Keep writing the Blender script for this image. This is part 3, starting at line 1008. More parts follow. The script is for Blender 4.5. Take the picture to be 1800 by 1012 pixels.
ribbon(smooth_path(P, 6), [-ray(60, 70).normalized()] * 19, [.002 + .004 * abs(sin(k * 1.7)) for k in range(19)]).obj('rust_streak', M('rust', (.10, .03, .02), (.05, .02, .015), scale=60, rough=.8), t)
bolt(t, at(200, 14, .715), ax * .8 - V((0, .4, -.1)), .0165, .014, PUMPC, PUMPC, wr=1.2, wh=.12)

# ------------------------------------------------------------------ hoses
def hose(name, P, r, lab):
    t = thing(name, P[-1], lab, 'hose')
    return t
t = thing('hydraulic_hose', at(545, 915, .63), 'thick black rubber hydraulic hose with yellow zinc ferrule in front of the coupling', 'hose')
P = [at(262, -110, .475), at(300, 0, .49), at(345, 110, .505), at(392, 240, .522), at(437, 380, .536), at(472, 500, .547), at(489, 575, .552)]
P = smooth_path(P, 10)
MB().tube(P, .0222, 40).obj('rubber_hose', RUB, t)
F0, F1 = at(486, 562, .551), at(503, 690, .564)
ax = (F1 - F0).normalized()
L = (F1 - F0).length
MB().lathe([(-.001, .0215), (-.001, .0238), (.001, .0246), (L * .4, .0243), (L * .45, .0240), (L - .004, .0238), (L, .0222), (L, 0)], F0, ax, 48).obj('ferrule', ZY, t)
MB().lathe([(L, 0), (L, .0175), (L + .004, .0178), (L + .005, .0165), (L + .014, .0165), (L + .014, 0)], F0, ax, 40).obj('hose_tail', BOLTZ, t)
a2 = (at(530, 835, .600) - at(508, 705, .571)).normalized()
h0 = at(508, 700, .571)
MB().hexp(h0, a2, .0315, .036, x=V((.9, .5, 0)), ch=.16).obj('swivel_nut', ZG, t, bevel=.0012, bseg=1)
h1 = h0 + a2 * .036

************

◆ Work required
Reproduce only the lines from the top of the material through the one bearing "bolt(t, at(200, 14, .715), ax", each exactly as it stands.

◆ Full response
Keep writing the Blender script for this image. This is part 3, starting at line 1008. More parts follow. The script is for Blender 4.5. Take the picture to be 1800 by 1012 pixels.
ribbon(smooth_path(P, 6), [-ray(60, 70).normalized()] * 19, [.002 + .004 * abs(sin(k * 1.7)) for k in range(19)]).obj('rust_streak', M('rust', (.10, .03, .02), (.05, .02, .015), scale=60, rough=.8), t)
bolt(t, at(200, 14, .715), ax * .8 - V((0, .4, -.1)), .0165, .014, PUMPC, PUMPC, wr=1.2, wh=.12)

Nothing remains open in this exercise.